A Potential Game-Changer: Jansen Potash Project Remains Important for BHP Billiton

A Potential Game-Changer: Jansen Potash Project Remains Important for BHP Billiton

BHP Billiton, the world’s biggest mining company by market capitalization, said that potash remains its key commodity on which to base its future growth despite prices that are still only about $210 a ton – less than 50% of what they were five years ago. “Our preference long term is to grow in oil and copper, then possibly potash,” the company’s CEO Andrew Mackenzie said on Tuesday (21 February) when announcing first half of the year results.

BHP is working on its major $2,6 billion Jansen potash mine in Canada’s Saskatchewan province but is in no rush to advance the construction. Although the company has for years been installing infrastructure on site and sinking shafts, it has neither received board approval for the project, nor has fully committed itself to the project.

On Tuesday, BHP showed once again how slowly the project was advancing when it reported that it is now 64% complete, which is not a significant difference from the 60% completion half a year ago. Yet, the company also announced that “excavation and lining of the shafts are steadily progressing,” adding that the engineering contract for feasibility studies for stage 1 of the project had been awarded. Mr.
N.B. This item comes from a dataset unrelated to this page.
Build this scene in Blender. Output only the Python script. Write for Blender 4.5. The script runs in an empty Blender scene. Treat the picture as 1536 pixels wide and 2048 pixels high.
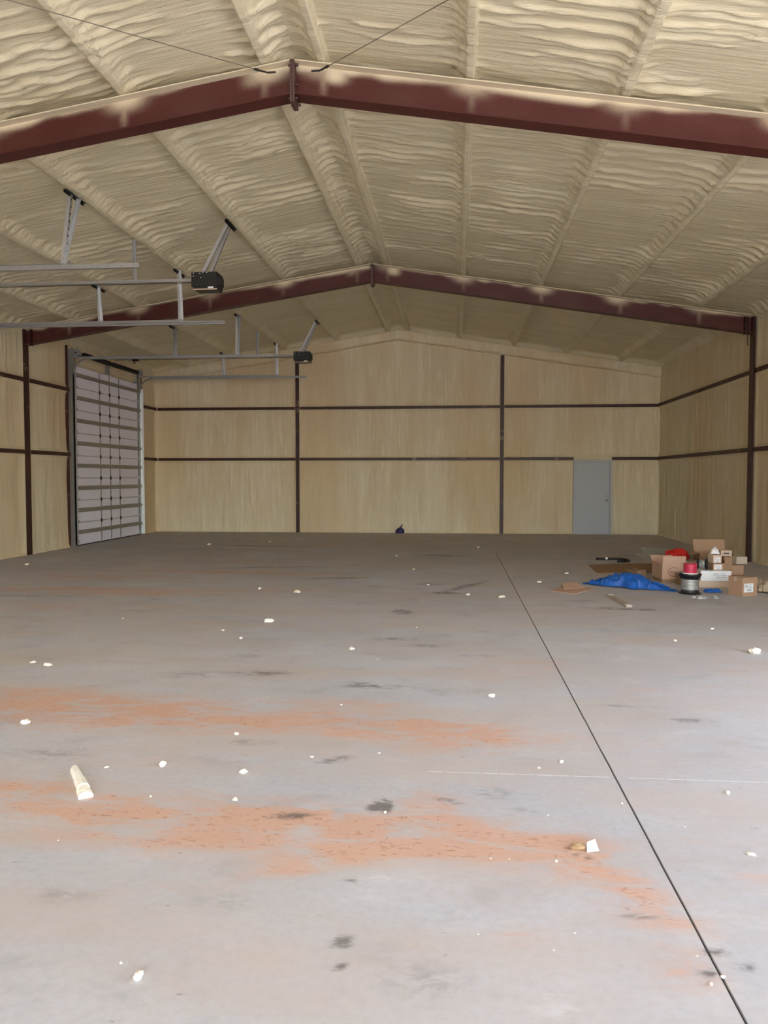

Mackenzie also said that the company was open to “some form of sell down or joint venture” at its multi-billion-dollar Jansen potash mine under construction about 135 km east of Saskatoon.

When the work is completed – at the current pace towards the end of 2019 – the project would still be far from producing at the mine. Production should start sometime “in the decade beyond 2020,” BHP has said. In any case, once the mine is operation, Jansen would be a game-changer in the potash industry, as it is set to produce 8 million tones of crop nutrient a year, which would amount to nearly 15% of the world’s total.